Lines containing the word "wide" should be extracted in full.

+++ Recorded data

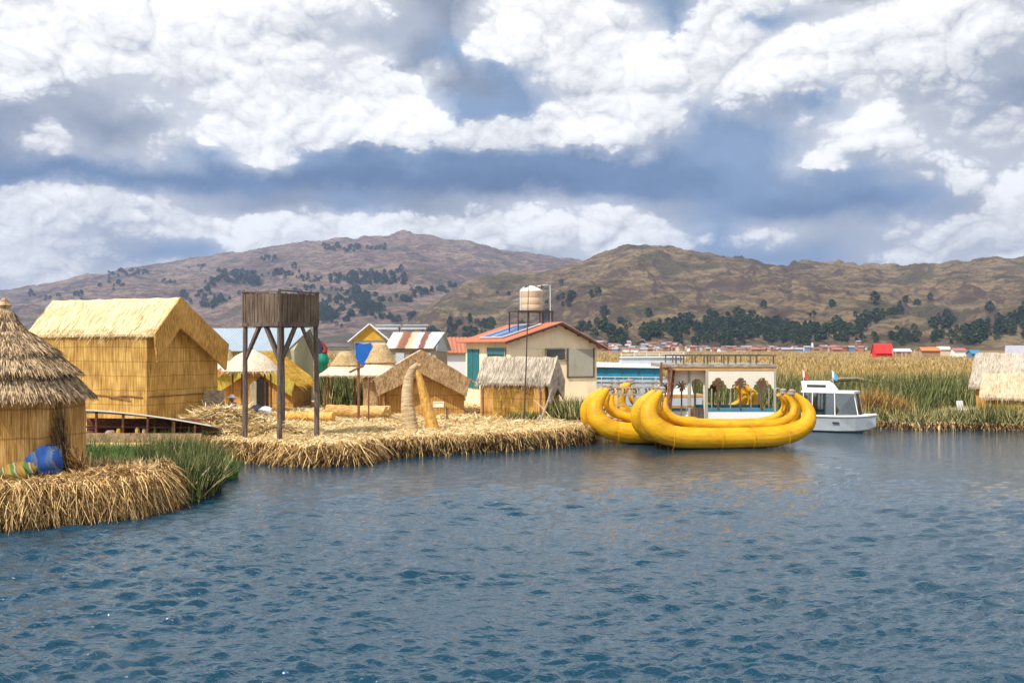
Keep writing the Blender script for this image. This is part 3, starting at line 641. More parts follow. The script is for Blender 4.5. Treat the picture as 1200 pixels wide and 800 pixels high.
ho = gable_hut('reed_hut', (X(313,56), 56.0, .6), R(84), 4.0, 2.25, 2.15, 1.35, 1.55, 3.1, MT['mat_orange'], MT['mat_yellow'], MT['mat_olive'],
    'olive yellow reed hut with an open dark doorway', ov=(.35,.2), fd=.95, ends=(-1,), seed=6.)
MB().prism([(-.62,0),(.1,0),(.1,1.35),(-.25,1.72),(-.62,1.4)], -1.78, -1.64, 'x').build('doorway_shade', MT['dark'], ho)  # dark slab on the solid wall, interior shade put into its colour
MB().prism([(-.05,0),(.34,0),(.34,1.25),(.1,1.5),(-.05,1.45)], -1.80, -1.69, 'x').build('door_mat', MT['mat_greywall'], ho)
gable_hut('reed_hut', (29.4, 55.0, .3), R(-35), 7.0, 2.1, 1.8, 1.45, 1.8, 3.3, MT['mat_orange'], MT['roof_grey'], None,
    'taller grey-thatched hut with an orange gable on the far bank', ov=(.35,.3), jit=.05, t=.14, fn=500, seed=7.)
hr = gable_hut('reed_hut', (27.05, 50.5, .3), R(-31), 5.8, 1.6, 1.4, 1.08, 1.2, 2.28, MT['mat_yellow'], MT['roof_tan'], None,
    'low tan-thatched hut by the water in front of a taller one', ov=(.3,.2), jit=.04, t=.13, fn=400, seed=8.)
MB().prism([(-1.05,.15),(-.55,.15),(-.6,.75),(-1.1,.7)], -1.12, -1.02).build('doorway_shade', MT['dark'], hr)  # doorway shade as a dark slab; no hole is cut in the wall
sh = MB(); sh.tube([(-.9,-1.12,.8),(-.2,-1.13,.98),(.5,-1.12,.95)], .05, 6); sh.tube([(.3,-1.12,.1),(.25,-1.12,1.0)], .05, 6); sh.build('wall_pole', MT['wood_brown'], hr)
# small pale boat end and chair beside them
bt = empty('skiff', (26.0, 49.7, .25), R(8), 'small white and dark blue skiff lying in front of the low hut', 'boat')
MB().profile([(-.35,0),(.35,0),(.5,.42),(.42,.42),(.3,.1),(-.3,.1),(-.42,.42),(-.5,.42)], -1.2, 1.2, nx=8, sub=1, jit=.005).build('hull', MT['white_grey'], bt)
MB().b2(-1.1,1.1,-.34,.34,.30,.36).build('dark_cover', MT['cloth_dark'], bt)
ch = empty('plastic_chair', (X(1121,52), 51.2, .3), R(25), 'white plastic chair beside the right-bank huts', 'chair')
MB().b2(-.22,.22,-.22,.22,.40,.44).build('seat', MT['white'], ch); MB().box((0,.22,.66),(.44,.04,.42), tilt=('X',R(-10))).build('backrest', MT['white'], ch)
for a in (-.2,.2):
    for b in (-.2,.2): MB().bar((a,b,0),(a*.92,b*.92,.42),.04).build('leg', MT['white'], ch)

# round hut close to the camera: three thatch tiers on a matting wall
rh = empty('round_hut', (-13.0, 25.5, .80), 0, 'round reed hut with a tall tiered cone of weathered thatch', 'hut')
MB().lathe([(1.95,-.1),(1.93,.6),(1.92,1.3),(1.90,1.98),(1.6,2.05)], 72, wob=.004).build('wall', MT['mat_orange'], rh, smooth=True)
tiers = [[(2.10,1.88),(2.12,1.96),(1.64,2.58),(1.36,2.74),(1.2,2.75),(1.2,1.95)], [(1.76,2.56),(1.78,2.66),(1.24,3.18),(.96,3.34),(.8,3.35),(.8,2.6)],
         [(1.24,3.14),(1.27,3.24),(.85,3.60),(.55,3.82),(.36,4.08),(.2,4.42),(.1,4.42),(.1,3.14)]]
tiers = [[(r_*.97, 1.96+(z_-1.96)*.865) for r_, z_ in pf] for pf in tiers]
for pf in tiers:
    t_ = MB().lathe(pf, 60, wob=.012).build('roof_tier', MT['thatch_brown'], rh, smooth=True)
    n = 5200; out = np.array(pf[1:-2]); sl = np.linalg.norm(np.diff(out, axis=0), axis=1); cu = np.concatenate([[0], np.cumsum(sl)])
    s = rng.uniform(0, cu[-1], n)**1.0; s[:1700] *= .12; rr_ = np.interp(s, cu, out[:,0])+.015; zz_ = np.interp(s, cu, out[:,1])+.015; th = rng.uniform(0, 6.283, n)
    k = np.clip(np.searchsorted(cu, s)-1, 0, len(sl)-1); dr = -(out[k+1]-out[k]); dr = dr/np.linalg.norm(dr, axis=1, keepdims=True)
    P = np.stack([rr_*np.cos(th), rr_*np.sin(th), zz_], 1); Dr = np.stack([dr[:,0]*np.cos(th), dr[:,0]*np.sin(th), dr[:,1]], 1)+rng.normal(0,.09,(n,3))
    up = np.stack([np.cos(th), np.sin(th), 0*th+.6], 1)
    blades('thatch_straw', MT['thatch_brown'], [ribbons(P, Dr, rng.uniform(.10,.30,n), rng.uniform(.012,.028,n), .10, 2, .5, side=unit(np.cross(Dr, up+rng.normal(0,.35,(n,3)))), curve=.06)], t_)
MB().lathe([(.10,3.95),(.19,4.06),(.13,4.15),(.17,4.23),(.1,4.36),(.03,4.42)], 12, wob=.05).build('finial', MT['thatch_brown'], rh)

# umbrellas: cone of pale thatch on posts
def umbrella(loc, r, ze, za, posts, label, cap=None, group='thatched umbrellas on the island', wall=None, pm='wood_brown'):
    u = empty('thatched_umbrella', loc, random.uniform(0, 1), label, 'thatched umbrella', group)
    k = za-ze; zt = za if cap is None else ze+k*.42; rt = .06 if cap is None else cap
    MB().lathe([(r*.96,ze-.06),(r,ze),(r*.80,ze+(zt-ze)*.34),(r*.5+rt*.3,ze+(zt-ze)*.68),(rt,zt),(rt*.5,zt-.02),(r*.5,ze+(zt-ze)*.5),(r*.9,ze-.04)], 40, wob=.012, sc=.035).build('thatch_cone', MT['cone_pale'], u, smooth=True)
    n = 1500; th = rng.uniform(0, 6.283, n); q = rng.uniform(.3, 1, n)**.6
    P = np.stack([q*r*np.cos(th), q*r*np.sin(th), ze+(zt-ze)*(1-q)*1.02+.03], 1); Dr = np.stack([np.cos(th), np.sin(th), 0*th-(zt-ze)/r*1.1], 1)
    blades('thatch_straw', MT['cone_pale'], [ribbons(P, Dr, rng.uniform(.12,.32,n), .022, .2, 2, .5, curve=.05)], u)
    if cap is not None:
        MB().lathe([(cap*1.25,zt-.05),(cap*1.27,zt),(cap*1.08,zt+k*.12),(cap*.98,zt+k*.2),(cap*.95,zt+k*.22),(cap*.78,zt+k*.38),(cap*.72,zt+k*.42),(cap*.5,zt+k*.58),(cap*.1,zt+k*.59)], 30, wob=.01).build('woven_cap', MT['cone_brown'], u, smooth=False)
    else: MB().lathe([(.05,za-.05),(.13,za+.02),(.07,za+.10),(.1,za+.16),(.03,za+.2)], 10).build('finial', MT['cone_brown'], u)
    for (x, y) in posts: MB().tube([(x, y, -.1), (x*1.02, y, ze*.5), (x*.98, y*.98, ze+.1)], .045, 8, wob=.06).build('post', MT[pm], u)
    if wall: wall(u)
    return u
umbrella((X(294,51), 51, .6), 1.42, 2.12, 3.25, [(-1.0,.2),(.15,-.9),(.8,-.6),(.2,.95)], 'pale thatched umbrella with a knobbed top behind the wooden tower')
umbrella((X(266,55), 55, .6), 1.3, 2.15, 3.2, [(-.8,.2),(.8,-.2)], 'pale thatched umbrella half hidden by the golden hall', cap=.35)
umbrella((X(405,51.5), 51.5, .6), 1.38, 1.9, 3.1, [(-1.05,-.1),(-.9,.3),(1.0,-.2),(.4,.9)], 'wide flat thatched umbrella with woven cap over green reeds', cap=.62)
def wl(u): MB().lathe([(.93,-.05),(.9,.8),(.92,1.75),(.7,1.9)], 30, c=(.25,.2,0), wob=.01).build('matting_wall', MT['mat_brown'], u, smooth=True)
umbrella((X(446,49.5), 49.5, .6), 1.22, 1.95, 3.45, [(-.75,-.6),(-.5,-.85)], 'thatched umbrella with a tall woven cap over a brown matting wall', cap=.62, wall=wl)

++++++

→ Output
Keep writing the Blender script for this image. This is part 3, starting at line 641. More parts follow. The script is for Blender 4.5. Treat the picture as 1200 pixels wide and 800 pixels high.
umbrella((X(405,51.5), 51.5, .6), 1.38, 1.9, 3.1, [(-1.05,-.1),(-.9,.3),(1.0,-.2),(.4,.9)], 'wide flat thatched umbrella with woven cap over green reeds', cap=.62)